I actually recently saw Peter Singer at a panel at school where he and other speakers discussed the morality of animal treatment, although it was most focused on the religious angle of the issue. But Singer made an important point that’s worth taking home: “I don’t live in a world that makes my existence dependent on the suffering and death of others.” There really is no solid, large-scale reason for the mistreatment of animals… other than the money we give to support it. The right answer to most problems in our society is be a wise, public citizen over being a mindless, private citizen.
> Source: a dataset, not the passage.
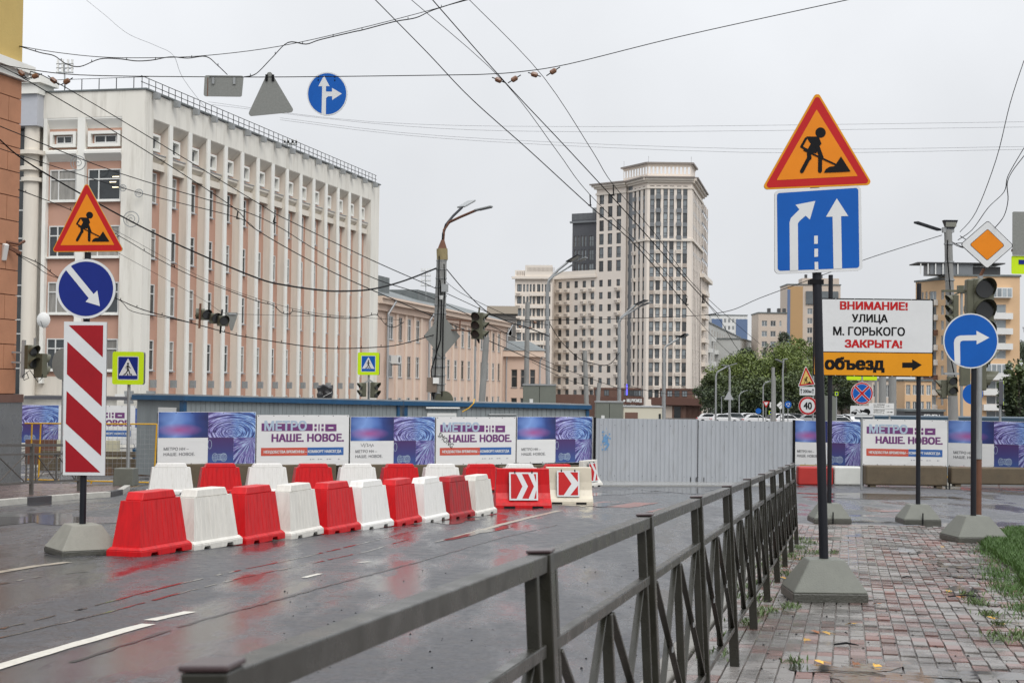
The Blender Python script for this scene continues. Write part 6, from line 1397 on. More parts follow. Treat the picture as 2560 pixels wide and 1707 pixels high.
t, o = lamp_post('grey lamp post with curved arms in front of the tower middle', [(1548, 1040), (1548, 900), (1548, 806), (1553, 794), (1590, 762)], 130, .2, .09, [(1590, 762, 1617, 750, .9), (1604, 764, 1624, 756, .5)])
MB().tube([pix(1549, 802, 129.6) - o, pix(1560, 790, 129.6) - o, pix(1606, 763, 129.6) - o], .07, 6).build('lamp_arm', M_galv, t)
t, o = lamp_post('grey lamp post with curved arms right of the tower middle', [(1659, 1045), (1660, 930), (1661, 875), (1664, 866), (1700, 844)], 165, .25, .1, [(1700, 844, 1716, 834, .9), (1706, 845, 1720, 836, .5)])
lamp_post('slim lamp post right of the tower, first before the trees', [(1789, 1048), (1790, 940), (1793, 930), (1822, 914)], 200, .14, .09, [(1822, 914, 1842, 908, .5)])
lamp_post('slim pole with a lamp and cables in front of the trees', [(1824, 1048), (1824, 925), (1822, 918)], 190, .2, .12, [(1822, 916, 1806, 912, .5)])
lamp_post('thin lamp post beside the give way sign', [(1908, 1048), (1908, 965), (1912, 957), (1926, 952)], 210, .1, .07, [(1926, 952, 1934, 950, .4)])
lamp_post('thin lamp post further back among the cars', [(1848, 1048), (1848, 990), (1852, 982), (1862, 977)], 260, .1, .07, [(1862, 977, 1868, 976, .4)])
lamp_post('very thin far lamp post left of the round signs', [(1804, 1048), (1804, 1000), (1803, 992)], 280, .1, .07, [(1803, 992, 1812, 990, .3)])
lamp_post('pole with two small lamps near the roundabout sign', [(1958, 1048), (1957, 930), (1959, 900)], 150, .14, .08, [(1959, 899, 1966, 897, .35), (1956, 906, 1940, 898, .3)])
def tram(label, x0, y0, x1, y1, Z, r): return post('tram_pole', label, 'pole', x0, y0, x1, y1, Z, r, r * .85, M_cpole, group='overhead line poles along the street')
tram('thick grey concrete pole before the left cream wing', 1316, 960, 1319, 755, 130, .22); tram('grey concrete pole before the tower lower floors', 1466, 1003, 1462, 876, 160, .25)
tram('short leaning concrete pole beside the second grey cabinet', 1492, 1045, 1498, 957, 90, .13); tram('grey pole right of the give way sign', 1932, 1048, 1933, 918, 180, .22); tram('thin white pole right of the give way sign', 1938, 1048, 1937, 940, 185, .1)
# grey cabinets
for x0, x1, y0, Z, lb in ((1308, 1390, 960, 74, 'large grey green steel cabinet left of the tower base'), (1490, 1558, 1003, 78, 'grey green steel cabinet in front of the tower base')):
    a, b = pix(x0, y0, Z), pix(x1, y0, Z); g = gz(Z); t = thing('steel_cabinet', lb, 'cabinet', (a.x, a.y, g)); L = b.x - a.x; H = a.z - g
    MB().box(0, L, 0, 1.2, 0, H).build('casing', M_kiosk, t, bevel=.02); MB().box(-.02, L + .02, -.03, 1.23, H - .06, H + .02).build('lid', M_galv, t); MB().box(L / 2 - .01, L / 2 + .01, -.008, -.001, 0, H - .1).build('door_gap', M_black, t); MB().box(L * .2, L * .2 + .16, -.012, -.002, H - .85, H - .68).build('notice', M_wh, t)
    MB().box(0, L, -.01, -.002, H * .35, H * .36).build('seam', M_galv, t)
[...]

In Tom Regan’s The Case for Animal Rights, the animal rights movement has three main goals: 1) total abolition of the use of animals in science, 2) total dissolution of commercial animal agriculture, and 3) total elimination of commercial and sport hunting and trapping. It argues that the whole system is wrong, and that we can’t change unjust institutions by “tidying them up.” Like Singer, he argues that the fundamental wrong is the system that allows us to view animals as resources, that they exist to serve us. The Kantian cruelty-kindness view states under deontological grounds that we have a direct duty to be kind and not to be cruel to animals, and this is where we get organizations like PETA. Under the similar utilitarian premises as Singer states, the fact that animals are sentient beings capable of pleasure and pain puts them on the same grounds for treatment as us. You would come off as scum of the earth if you denied someone fair treatment based on the color of his or her skin, so why not the same for another fellow sentient being, who happens to be of a different species? The rights view says that to treat another in ways that disrespect the other’s inherent value is to act immorally, to violate the individual’s rights. This is what the movement is calling for, an extension of the moral community (which we’ve only recently granted to women and minorities legally) to our friends with tails and feathers.